İnsan kalabalıklarını millet hâline getiren en önemli unsur ‘dil’dir. O dil, bizim için Türkçedir. Türkçe bizim ses bayrağımızdır. Türkçemizi kaybettiğimizde, candan aziz vatan toprakları dâhil, kaybedecek hiçbir değerimiz kalmamış demektir.
Aşağıda çok az bir bölümü verilen yeni ve uydurma kelimeler dilimizdeki dikenlerdir. Dil hassasiyeti olanlar, kendileri kullanmasalar bile kullanılmasından rahatsız olmakta, Türkçemizin ve milletimizin geleceğinden endişe etmektedir.
amaç-amaçlamak: Farsçadan dilimize geçmiştir. Öztürkçeciler, Türkçe olduğunu zannederek beğenip dillerine dolamışlardır. Gaye, maksat, hedef gibi Arapçadan dilimize geçen kelimeler eskiden beri bizde daha çok kullanılmaktadır. Köylüsü de şehirlisi de bilir. Amaç gibi nereden nasıl türetildiği bilinmeyen kelime, dilimizden üç kelimeyi atmış, dilimizi fakirleştirmiştir.
anı-anımsamak: Hâtıra ve hatırlamak kelimelerinin yerine kullanılmaktadır. ‘Anmak’ fiilinden geliyor olmakla birlikte, anmak; ‘zikretmek, bir kişiden, bir hâdiseden bahsetmek’ demek olduğuna göre, anı kelimesi ‘hâtıra’ kelimesinin karşılığı olamaz. Bir başka ifâde ile kelime, mânâ itibariyle yanlıştır. ‘Anımsamak’ kelimesi, hatırlamak kelimesinin yerine kullanılıyorsa da ‘hatırlar gibi olmak’ mânâsını çağrıştırıyor. Her iki kelime de ‘hâtıra’ gibi melodi özelliğine sâhip değildir. Örnek olarak ‘gülümsemek’ ve ‘küçümsemek’ kelimeleri gösterilebilir. Bu iki kelime ‘Biraz gülmek’, ‘küçük ve önemsiz görmek’ mânâsında kullanılır.

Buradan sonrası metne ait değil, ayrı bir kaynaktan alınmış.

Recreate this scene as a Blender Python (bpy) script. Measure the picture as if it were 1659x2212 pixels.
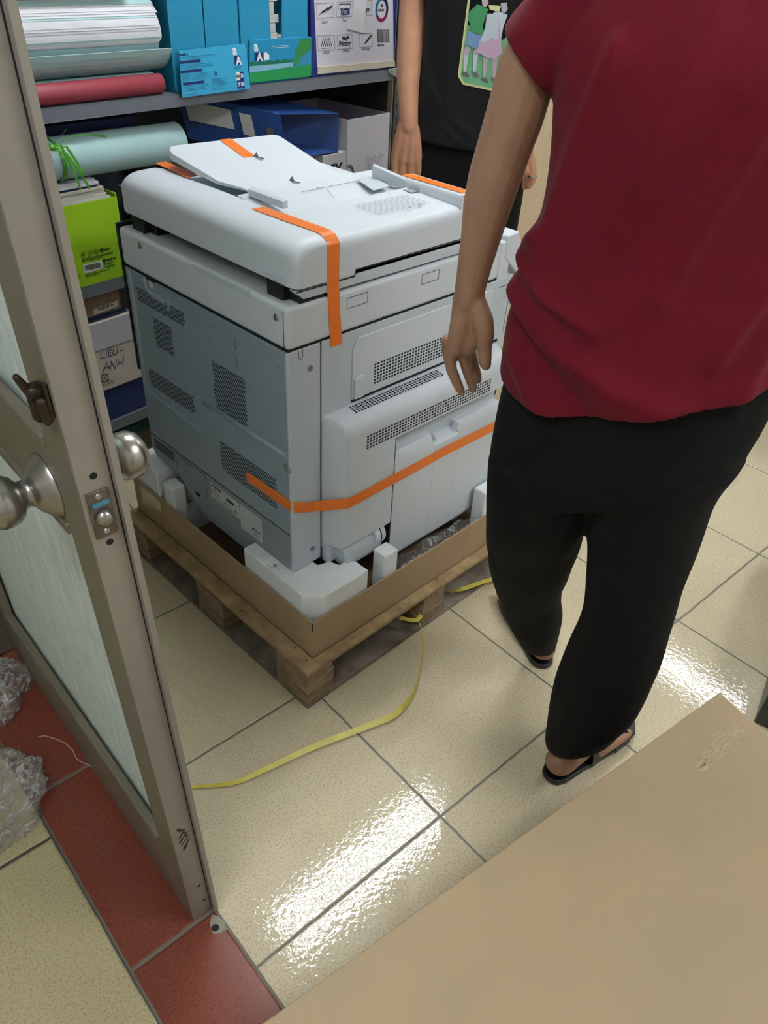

birey-bireysel-bireyselleşmek: İşlek olmayan ‘ey’ ekiyle türetilmiştir. ‘Fert, şahıs, kişi’ gibi kelimelerin yerine kullanılmakta ve Türkçemizin fakirleşmesine sebebiyet vermektedir. Gelmiş geçmiş en büyük uydurukçu, kelime uydurmakla övünen, ‘mâdem ki batı medeniyetini tercih ediyoruz, dilimizi de batıdan aldığımız kelimelerle donatmalıyız’ diyen Nurullah Ataç bile birey kelimesini beğenmemiş ve kullanmamıştır. Birey kelimesi bu sebeplerle yanlış olduğuna göre, bu kelimeden türetilen bireysel ve bireyselleştirmek kelimeleri de yanlıştır.

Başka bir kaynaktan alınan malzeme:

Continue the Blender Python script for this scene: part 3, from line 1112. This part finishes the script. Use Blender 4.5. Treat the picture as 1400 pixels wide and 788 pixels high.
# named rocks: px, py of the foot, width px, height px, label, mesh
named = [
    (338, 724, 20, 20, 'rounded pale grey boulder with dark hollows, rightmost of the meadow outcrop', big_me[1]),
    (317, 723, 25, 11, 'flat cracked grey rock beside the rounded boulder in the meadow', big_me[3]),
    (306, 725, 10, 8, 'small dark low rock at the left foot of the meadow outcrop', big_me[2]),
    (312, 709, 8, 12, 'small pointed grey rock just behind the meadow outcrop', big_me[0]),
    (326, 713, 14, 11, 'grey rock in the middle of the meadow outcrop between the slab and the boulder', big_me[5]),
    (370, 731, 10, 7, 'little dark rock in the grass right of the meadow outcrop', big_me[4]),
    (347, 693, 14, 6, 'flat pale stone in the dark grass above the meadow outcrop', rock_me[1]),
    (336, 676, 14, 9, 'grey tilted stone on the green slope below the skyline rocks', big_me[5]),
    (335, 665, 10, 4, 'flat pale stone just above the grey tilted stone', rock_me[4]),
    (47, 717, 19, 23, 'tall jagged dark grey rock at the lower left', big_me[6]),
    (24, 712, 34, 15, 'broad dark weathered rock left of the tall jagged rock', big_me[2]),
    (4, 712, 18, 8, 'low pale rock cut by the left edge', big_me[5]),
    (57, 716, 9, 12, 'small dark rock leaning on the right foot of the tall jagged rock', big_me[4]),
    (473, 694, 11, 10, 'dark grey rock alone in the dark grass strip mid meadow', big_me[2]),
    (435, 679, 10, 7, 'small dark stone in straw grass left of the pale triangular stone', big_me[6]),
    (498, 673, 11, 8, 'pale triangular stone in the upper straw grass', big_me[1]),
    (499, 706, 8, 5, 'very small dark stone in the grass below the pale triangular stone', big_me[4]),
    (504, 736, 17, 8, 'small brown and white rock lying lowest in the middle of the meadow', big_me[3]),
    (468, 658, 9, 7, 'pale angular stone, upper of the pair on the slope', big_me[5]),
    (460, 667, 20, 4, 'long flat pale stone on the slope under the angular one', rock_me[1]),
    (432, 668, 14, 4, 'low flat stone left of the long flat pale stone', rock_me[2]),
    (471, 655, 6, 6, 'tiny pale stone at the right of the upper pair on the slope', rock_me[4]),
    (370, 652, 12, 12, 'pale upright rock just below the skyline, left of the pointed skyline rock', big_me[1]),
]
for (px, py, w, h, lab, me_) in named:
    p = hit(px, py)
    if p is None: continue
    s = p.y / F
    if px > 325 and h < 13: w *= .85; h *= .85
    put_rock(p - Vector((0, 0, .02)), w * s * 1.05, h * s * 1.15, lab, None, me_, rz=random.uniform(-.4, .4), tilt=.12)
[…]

bütüncül: Hürriyetleri baskı altında tutan, bütün yetkileri bir kişi veya az sayıda kişiden oluşan bir grubun yetkisi altında toplayan, Fransızcadan dilimize gelen ‘totaliter’ kelimesinin yerine uydurulan bir kelimedir. Eskiden beri kullandığımız, herkesçe bilinen, Türkçe olmasa bile Türkçeleşen ‘diktatörlük’ kelimesini kullanmaya devam edilmeli. Bütüncül kelimesi öztürkçe sözlüklerden çıkıp henüz edebiyatımıza ve dilimize yerleşememiştir.
deney-deneyim: ‘Tecrübe’ kelimesinin yerine kullanılmaktadır. Kurultay, kamutay, Danıştay, detay… gibi kelimelerle birlikte deney kelimesi de uydurmadır. Çünkü Türkçede fiilden isim yapan ‘y’ eki yoktur. Tahsin Banguoğlu -ey ekinin belirli bir mânâ taşımadığını, rastgele isim ve fiil tabanlarına getirildiğini bildiriyor. Deneysel kelimeleri de yanlış türetilmiştir. Türkçede sel-sal ekleri yoktur. En öztürkçeci Ali Püsküllüoğlu bile başlangıçta deney kelimesinin yanlış olduğu kabul etmiş ve yazmıştı.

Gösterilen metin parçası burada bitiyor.